How Lev Yashin won the Ballon d’Or, becoming the best soccer player in Europe

Viktor Shandrin/TASS
In the Spring of 1964, before the quarterfinal match of the European Cup between the USSR and Sweden, the 100,000-strong audience of the Central Lenin Stadium burst into applause. The editor-in-chief of ‘France Football’ was awarding Soviet goalkeeper Lev Yashin with the Ballon d’Or - the prize for the best European player of the year.

His biography, without exaggeration, is legendary: 11-time best goalkeeper of the USSR, five-time champion of the Soviet Union, three-time winner of the USSR Cup. But, in 1962, Yashin seriously considered ending his sports career. Then, at the World Cup Lev, Yashin conceded seven goals in four matches. After losing the quarterfinal match to Chile, the Soviet team returned home. Upset fans believed Yashin was to blame for everything.

They wrote him angry letters, smashed the windows in the apartment where he lived and said that it was time for him to leave soccer. Hie every appearance on the field was accompanied by whistling and jeering. No one suspected that, in that ill-fated match, Lev Yashin was playing with a concussion, having been hit on the head by the ball at the very beginning of the game.

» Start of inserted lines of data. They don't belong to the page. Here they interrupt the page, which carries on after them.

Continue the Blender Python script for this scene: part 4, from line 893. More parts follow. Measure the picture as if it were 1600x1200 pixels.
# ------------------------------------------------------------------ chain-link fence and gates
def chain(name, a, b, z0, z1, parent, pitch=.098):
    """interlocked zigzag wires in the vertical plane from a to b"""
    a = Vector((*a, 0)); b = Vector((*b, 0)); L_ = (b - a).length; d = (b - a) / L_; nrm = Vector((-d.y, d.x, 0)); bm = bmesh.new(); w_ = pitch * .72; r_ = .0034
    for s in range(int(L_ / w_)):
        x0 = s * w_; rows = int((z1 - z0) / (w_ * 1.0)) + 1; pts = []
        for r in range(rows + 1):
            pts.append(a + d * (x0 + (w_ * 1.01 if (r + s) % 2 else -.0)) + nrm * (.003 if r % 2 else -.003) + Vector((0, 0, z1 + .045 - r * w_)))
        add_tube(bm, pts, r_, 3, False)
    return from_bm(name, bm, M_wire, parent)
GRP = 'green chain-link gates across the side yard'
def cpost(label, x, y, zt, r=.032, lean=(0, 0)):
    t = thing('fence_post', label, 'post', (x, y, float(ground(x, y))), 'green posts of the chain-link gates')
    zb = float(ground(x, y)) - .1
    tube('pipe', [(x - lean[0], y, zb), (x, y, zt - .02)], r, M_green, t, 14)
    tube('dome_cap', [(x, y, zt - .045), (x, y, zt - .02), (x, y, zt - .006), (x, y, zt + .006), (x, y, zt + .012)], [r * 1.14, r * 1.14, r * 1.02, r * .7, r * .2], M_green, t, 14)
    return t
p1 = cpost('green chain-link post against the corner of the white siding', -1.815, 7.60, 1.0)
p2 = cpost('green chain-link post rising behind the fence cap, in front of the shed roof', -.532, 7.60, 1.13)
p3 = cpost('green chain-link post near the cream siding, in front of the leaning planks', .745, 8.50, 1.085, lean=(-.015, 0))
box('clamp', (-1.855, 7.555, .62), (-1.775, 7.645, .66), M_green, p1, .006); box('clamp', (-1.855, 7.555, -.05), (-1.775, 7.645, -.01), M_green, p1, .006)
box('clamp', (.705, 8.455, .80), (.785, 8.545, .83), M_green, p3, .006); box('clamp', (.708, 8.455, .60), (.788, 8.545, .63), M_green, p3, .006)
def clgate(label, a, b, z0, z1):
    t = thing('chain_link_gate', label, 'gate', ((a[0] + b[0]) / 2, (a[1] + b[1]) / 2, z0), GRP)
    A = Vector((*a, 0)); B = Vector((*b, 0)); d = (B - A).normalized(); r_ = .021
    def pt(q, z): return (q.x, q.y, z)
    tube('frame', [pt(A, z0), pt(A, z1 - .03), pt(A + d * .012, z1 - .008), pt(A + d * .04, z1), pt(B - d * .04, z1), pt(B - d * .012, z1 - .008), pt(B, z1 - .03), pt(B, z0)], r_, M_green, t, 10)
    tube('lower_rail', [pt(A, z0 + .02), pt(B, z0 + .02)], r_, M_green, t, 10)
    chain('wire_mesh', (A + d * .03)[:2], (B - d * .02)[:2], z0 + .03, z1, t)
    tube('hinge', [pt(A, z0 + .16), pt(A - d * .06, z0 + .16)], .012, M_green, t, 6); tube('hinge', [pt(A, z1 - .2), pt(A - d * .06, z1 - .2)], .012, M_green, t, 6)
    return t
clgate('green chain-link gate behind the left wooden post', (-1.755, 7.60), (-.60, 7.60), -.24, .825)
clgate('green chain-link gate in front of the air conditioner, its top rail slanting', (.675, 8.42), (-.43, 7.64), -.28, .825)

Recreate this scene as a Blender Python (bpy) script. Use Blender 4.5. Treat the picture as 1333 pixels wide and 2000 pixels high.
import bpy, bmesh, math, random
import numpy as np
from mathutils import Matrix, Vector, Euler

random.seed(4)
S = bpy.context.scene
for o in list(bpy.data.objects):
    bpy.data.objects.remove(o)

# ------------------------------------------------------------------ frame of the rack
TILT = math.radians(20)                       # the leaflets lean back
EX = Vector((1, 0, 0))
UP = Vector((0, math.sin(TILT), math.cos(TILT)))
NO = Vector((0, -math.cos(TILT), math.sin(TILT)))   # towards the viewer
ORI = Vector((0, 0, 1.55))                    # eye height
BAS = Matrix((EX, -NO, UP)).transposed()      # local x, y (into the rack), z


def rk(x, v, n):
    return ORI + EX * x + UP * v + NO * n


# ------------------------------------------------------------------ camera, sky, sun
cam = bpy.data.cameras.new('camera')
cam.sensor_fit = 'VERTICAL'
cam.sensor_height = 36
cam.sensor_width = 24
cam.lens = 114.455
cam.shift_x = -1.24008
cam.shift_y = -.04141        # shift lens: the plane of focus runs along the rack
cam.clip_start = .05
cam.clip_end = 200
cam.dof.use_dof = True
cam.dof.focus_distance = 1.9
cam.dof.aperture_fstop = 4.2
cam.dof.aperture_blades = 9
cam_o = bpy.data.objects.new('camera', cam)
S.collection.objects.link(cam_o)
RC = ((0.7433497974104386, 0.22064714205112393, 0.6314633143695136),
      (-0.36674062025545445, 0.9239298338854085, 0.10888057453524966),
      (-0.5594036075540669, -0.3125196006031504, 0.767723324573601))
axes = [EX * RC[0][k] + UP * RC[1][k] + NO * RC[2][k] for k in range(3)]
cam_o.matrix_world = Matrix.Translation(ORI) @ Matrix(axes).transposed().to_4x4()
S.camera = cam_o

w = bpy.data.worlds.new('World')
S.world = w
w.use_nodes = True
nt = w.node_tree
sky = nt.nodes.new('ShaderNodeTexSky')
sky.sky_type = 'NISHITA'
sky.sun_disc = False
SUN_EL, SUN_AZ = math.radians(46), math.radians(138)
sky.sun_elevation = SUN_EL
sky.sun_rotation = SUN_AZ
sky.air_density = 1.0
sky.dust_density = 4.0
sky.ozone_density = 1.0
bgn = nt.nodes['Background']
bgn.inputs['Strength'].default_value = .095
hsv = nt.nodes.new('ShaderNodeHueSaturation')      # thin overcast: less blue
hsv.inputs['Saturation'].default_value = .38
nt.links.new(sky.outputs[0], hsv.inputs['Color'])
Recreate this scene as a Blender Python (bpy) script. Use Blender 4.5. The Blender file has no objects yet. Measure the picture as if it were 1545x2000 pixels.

But, a year later, Yashin led Dynamo Moscow to victory in the All-Union championship - in 27 matches, he concededonly six goals. And, in the fall, he played as part of the world team in a match dedicated to the centenary of soccer at Wembley Stadium in London. Along with him, Eusebio, Denis Law, Alfredo Di Stefano and Francisco Hento entered the field. The Soviet goalkeeper did not concede a single goal. The Western press was delighted: “It’s not for nothing Yashin is called ‘octopus’!” - “His agility is excellent, his courage is simply amazing!” And England goalkeeper Gordon Banks admitted: “One half spent on the field with him was enough to understand that we had a genius in front of us.

Shortly after that, Lev Yashin held a game 1/8 finals of a European Championship qualifying game - after which Italian players began to call the Soviet goalkeeper nothing less than “the devil”.

When the time came to choose the best European player of 1963, the jury (which consisted of 21 sports journalists from UEFA member countries) named Lev Yashin the best.

Yashin is still the only goalkeeper to have won this prestigious award. In 2020, France Football recognized him as the best goalkeeper in history.